Your task is to copy every line of this material exactly.

COLLECTED DATA:
— START —
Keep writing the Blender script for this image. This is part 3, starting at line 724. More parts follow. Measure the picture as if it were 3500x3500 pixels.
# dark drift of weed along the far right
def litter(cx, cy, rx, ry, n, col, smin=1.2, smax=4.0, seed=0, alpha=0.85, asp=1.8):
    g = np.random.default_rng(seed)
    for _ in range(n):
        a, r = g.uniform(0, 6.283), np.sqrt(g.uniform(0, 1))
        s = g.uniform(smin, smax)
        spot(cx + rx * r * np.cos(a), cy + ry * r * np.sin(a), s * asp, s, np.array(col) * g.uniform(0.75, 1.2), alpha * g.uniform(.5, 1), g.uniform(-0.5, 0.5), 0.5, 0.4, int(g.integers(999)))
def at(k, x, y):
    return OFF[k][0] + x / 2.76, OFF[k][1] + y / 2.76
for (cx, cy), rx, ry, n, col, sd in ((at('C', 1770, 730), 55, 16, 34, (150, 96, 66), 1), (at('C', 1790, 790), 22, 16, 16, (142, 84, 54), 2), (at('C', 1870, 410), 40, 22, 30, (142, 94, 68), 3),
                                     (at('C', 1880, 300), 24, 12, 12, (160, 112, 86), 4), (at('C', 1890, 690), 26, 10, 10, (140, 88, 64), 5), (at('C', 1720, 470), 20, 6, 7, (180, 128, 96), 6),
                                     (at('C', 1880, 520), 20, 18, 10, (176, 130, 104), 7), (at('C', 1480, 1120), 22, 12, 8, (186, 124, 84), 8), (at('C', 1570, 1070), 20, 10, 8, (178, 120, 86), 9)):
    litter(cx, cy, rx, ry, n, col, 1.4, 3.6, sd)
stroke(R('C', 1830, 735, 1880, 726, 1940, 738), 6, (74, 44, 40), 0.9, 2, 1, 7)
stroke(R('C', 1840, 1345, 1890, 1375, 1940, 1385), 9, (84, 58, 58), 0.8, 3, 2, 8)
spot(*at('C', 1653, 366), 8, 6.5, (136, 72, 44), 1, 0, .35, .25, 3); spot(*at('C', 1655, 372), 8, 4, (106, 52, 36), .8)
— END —
ANSWER TO THIS PROBLEM:
Keep writing the Blender script for this image. This is part 3, starting at line 724. More parts follow. Measure the picture as if it were 3500x3500 pixels.
# dark drift of weed along the far right
def litter(cx, cy, rx, ry, n, col, smin=1.2, smax=4.0, seed=0, alpha=0.85, asp=1.8):
    g = np.random.default_rng(seed)
    for _ in range(n):
        a, r = g.uniform(0, 6.283), np.sqrt(g.uniform(0, 1))
        s = g.uniform(smin, smax)
        spot(cx + rx * r * np.cos(a), cy + ry * r * np.sin(a), s * asp, s, np.array(col) * g.uniform(0.75, 1.2), alpha * g.uniform(.5, 1), g.uniform(-0.5, 0.5), 0.5, 0.4, int(g.integers(999)))
def at(k, x, y):
    return OFF[k][0] + x / 2.76, OFF[k][1] + y / 2.76
for (cx, cy), rx, ry, n, col, sd in ((at('C', 1770, 730), 55, 16, 34, (150, 96, 66), 1), (at('C', 1790, 790), 22, 16, 16, (142, 84, 54), 2), (at('C', 1870, 410), 40, 22, 30, (142, 94, 68), 3),
                                     (at('C', 1880, 300), 24, 12, 12, (160, 112, 86), 4), (at('C', 1890, 690), 26, 10, 10, (140, 88, 64), 5), (at('C', 1720, 470), 20, 6, 7, (180, 128, 96), 6),
                                     (at('C', 1880, 520), 20, 18, 10, (176, 130, 104), 7), (at('C', 1480, 1120), 22, 12, 8, (186, 124, 84), 8), (at('C', 1570, 1070), 20, 10, 8, (178, 120, 86), 9)):
    litter(cx, cy, rx, ry, n, col, 1.4, 3.6, sd)
stroke(R('C', 1830, 735, 1880, 726, 1940, 738), 6, (74, 44, 40), 0.9, 2, 1, 7)
stroke(R('C', 1840, 1345, 1890, 1375, 1940, 1385), 9, (84, 58, 58), 0.8, 3, 2, 8)
spot(*at('C', 1653, 366), 8, 6.5, (136, 72, 44), 1, 0, .35, .25, 3); spot(*at('C', 1655, 372), 8, 4, (106, 52, 36), .8)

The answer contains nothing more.